The Bank of England expects that house prices have seen the worst and that there are enough independent signals to indicate that the economy is in a position to grow into 2010.
The temptation to look into a few months of stable-to-mildly-rising house activity and to extrapolate this into a much sought-after upswing seems to have found a home with the central bankers as well. Unfortunately, the news from Continental Europe is not so sanguine with whole economies apparently teetering on the brink of disaster. Much as we like to think of Britain as an island unto itself the fact is that we are inextricably linked to the fortunes of the rest of the globe and to Europe in particular. Not surprisingly considering they are a mere 21 miles away as the crow flies.
The continued massive spending splurge of the Treasury and the BOE seems to be holding the dyke for the time being but the fear is that once the boy pulls his finger out of the leak the weight of accumulated debt will drag the UK economy back into the abyss.
On the other side of the Atlantic the news was equally grim with a net 450K people losing their jobs in June. While we can expect these blips on the upside it is surprising to see that the start of summer has seen such a cutback as this would normally be a good time for temporary holiday job prospects. On the plus side, those nice guys at Goldman Sachs et al seem to be doing very well indeed but there is a grim side to this piece of information as well. The unfortunate fact is that what business that is being transacted is being done, very much, in the bankers’ favour. With the virtual destruction of investment banking system in the States the survivors are able to make far bigger margins on their deals simply because clients now have few options. They are unable to play Goldman off against Citi or Merrills or Lehman etc.

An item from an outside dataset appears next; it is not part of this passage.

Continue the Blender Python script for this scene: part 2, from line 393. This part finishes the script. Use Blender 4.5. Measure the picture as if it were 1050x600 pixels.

The markets reacted, unsurprisingly, to the downside on the employment news but the FTSE failed yet again to break below 4200 and buyers are steadily drifting back into the market hoping for a repeat performance of the action of the last 10 days where the market has repeatedly hit the 4210 level (or thereabouts) and recovered back up to 4300. This morning sees our clients very heavily long of all the indices and the initial move is very nice for them with a return to the mid 4200’s in the FTSE 100 already. The US markets are closed for the Independence Day holiday and this is likely to make for slow but steady trend price movement.
In all of the virtual non-activity of the last few months in the FTSE the traders with the deepest pockets have been the winners as the constrained trading environment has made for very profitable short term position taking.
Oil fell heavily yesterday as well as we looked to weaker demand from the US in light of the fall in Non Farm Numbers. Here, again, the trading range is holding well as our comment a couple of weeks ago about the support at 66 bucks held good on the 22nd June and then the later comment on the resistance at $72 also holding firm on the 30th. Now we are back near to the support at 66 dollars and traders are looking to get long once more. Longs should be wary of a break below the support level as this may well indicate a quick return to the 50 to 55 buck region but for the moment client buying in early action is proving to be the right choice.
Sterling is also managing to sit tight against some serious tests of support. Cable has drifted sideways through the short term upward trend line which is marginally worrying and this may give cause for a move back into the 1.58 to 1.60 region but sometimes trend lines just lose their power (as a market cannot just move in one direction forever). The recent activity on cable may give bulls the hope that this is one of those times. At 1.6402-1.6405 the weight is still slightly to the downside which might restrict long position building for today at least. It must also be said that “when the US sneezes the UK catches a cold” and the employment numbers yesterday Stateside, coupled with quite a few headline job cuts over here in the last week, might make for some grim unemployment numbers next time around. Total’s complete refusal to negotiate the walk out of some of its contractors shows that the whip hand is very much with the employers in many sectors at the moment and this will almost certainly translate into low wage demands and acceptances in coming months/years.
Low earnings expectations and weak job prospects do not exactly bode well for a service sector economy. The pound may once again start to come under pressure in the coming weeks.